*Problem description*. Using the listing below, copy exactly the lines from the one containing "Write a Blender" to the one containing "COL = scene.collection", both lines included, and no others.

*Material shown*.
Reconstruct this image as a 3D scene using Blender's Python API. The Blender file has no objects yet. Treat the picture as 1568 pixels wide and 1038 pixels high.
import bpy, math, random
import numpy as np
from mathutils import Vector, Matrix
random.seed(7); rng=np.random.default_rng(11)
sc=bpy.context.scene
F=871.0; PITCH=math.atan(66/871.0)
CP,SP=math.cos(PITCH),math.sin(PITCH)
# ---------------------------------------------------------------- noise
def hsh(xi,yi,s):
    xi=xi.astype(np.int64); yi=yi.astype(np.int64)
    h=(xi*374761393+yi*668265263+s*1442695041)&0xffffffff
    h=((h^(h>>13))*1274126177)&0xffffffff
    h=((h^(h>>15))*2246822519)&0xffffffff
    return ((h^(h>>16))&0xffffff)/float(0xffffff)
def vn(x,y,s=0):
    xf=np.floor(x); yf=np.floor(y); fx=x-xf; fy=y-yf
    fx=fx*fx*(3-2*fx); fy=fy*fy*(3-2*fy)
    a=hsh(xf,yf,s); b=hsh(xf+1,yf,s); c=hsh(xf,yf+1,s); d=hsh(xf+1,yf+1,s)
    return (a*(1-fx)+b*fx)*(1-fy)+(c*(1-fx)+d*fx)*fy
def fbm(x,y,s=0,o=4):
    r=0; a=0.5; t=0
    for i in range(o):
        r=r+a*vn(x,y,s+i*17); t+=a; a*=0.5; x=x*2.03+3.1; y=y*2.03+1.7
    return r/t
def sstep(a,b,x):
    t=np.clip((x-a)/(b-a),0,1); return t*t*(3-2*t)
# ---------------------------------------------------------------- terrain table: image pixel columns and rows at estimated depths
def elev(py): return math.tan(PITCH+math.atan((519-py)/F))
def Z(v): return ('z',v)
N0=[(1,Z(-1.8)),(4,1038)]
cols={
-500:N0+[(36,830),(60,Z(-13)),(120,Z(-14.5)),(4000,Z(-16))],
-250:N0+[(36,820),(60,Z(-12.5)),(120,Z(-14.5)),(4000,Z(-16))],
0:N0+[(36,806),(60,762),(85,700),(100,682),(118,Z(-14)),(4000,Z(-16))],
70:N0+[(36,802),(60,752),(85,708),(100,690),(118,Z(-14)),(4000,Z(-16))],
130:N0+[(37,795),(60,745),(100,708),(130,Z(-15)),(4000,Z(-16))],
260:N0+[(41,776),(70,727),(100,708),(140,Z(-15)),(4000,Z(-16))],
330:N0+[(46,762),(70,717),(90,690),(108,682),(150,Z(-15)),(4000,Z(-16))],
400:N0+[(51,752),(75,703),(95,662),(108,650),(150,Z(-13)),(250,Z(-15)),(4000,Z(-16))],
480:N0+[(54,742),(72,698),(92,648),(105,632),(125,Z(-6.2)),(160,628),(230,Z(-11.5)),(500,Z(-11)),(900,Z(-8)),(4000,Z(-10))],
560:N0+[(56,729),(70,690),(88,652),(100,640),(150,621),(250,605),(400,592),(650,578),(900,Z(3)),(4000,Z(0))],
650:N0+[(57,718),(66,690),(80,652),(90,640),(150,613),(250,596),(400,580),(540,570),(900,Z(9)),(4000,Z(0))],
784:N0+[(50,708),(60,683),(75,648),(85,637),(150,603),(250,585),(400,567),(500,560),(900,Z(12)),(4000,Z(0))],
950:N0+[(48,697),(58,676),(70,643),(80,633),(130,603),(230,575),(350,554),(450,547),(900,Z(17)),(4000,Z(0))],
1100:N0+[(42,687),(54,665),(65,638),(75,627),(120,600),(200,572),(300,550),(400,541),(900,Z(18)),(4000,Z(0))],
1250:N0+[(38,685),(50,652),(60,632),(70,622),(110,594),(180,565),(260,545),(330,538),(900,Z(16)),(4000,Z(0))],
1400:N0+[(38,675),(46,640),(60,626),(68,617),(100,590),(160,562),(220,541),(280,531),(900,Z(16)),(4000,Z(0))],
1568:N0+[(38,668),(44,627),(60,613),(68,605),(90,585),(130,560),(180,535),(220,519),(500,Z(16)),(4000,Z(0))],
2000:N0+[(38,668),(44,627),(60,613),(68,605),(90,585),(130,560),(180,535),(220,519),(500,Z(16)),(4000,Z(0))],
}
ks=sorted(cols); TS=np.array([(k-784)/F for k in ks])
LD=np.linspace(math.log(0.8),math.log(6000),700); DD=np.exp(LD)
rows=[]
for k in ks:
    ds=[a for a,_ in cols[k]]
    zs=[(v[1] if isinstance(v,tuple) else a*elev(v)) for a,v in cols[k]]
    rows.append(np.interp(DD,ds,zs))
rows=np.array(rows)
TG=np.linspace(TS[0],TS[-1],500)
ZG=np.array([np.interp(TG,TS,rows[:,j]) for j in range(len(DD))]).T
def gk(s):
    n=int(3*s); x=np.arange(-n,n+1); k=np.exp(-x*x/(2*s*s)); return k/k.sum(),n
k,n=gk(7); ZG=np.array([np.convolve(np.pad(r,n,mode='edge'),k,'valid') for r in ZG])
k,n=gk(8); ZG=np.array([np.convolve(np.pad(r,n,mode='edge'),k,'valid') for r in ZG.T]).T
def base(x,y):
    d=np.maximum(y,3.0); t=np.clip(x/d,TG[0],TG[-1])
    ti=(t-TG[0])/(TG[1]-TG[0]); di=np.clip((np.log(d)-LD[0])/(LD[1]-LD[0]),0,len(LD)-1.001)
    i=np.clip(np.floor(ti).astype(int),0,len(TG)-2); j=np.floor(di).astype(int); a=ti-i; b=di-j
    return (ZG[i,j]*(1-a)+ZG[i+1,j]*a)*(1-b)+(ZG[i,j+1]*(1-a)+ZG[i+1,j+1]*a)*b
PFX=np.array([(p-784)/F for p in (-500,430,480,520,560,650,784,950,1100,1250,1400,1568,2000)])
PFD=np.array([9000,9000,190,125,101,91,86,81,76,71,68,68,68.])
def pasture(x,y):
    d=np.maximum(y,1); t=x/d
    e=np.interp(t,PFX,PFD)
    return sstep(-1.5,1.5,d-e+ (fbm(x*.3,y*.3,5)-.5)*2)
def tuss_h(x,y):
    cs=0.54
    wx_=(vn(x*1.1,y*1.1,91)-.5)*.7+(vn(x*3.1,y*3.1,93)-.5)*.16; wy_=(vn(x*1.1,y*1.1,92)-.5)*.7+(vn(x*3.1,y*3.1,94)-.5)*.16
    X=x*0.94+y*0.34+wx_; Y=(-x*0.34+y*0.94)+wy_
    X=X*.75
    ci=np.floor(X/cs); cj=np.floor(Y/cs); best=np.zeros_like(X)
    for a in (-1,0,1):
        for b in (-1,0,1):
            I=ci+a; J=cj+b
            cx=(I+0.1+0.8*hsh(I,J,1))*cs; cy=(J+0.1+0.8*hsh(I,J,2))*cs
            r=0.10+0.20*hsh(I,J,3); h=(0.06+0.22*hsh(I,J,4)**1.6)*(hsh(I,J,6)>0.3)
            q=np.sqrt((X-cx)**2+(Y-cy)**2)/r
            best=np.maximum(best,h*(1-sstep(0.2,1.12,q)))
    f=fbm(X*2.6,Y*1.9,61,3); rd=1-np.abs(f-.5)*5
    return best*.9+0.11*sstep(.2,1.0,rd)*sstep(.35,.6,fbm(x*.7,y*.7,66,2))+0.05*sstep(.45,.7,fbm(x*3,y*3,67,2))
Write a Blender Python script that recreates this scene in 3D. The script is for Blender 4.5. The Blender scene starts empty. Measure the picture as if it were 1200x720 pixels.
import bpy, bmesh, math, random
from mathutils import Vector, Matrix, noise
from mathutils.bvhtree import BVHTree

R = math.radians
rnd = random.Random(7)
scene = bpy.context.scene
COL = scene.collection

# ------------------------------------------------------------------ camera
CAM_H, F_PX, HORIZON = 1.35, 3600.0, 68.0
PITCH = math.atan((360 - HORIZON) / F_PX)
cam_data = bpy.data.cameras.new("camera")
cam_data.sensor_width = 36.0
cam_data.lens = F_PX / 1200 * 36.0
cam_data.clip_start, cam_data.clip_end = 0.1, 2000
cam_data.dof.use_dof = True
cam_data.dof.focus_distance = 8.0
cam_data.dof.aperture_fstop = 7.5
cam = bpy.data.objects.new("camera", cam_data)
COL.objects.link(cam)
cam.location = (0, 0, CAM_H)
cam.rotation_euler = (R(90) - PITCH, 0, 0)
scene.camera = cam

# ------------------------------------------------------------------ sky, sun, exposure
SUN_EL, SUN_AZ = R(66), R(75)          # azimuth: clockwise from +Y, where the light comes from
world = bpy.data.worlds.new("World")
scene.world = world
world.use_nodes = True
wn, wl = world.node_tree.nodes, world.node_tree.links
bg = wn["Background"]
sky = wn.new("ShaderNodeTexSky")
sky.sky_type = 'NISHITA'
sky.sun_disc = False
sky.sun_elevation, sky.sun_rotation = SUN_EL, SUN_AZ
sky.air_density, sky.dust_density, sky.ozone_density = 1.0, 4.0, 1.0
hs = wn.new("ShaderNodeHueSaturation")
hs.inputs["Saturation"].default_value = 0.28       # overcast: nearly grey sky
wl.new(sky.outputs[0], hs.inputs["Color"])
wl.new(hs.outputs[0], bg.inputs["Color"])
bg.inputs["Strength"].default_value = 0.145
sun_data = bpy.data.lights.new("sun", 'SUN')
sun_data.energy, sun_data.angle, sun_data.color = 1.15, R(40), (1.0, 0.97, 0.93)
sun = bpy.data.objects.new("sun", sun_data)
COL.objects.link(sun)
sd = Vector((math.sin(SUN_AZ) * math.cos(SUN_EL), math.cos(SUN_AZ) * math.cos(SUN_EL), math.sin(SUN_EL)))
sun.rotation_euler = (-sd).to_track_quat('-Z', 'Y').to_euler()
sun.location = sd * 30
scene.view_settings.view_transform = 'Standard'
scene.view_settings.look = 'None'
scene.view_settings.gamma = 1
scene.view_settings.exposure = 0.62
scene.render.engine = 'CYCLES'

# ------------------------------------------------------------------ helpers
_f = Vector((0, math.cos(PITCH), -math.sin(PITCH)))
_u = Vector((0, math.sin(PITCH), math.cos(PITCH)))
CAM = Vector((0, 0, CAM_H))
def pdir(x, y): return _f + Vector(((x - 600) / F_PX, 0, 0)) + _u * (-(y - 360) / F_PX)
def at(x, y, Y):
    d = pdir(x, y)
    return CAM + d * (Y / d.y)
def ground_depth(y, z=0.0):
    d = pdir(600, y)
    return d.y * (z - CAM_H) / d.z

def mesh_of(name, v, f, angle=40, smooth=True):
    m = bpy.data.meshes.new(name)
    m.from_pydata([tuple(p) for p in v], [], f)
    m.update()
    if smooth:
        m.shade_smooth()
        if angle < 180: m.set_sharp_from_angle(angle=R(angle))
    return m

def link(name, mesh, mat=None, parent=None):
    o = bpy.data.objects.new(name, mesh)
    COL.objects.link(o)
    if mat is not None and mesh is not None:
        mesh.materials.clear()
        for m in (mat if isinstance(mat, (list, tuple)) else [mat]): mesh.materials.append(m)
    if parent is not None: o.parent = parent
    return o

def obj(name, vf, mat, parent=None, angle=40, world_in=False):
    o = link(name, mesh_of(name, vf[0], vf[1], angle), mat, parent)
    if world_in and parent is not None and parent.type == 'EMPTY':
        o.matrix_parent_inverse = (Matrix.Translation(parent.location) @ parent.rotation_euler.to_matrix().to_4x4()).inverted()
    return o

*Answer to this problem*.
Write a Blender Python script that recreates this scene in 3D. The script is for Blender 4.5. The Blender scene starts empty. Measure the picture as if it were 1200x720 pixels.
import bpy, bmesh, math, random
from mathutils import Vector, Matrix, noise
from mathutils.bvhtree import BVHTree

R = math.radians
rnd = random.Random(7)
scene = bpy.context.scene
COL = scene.collection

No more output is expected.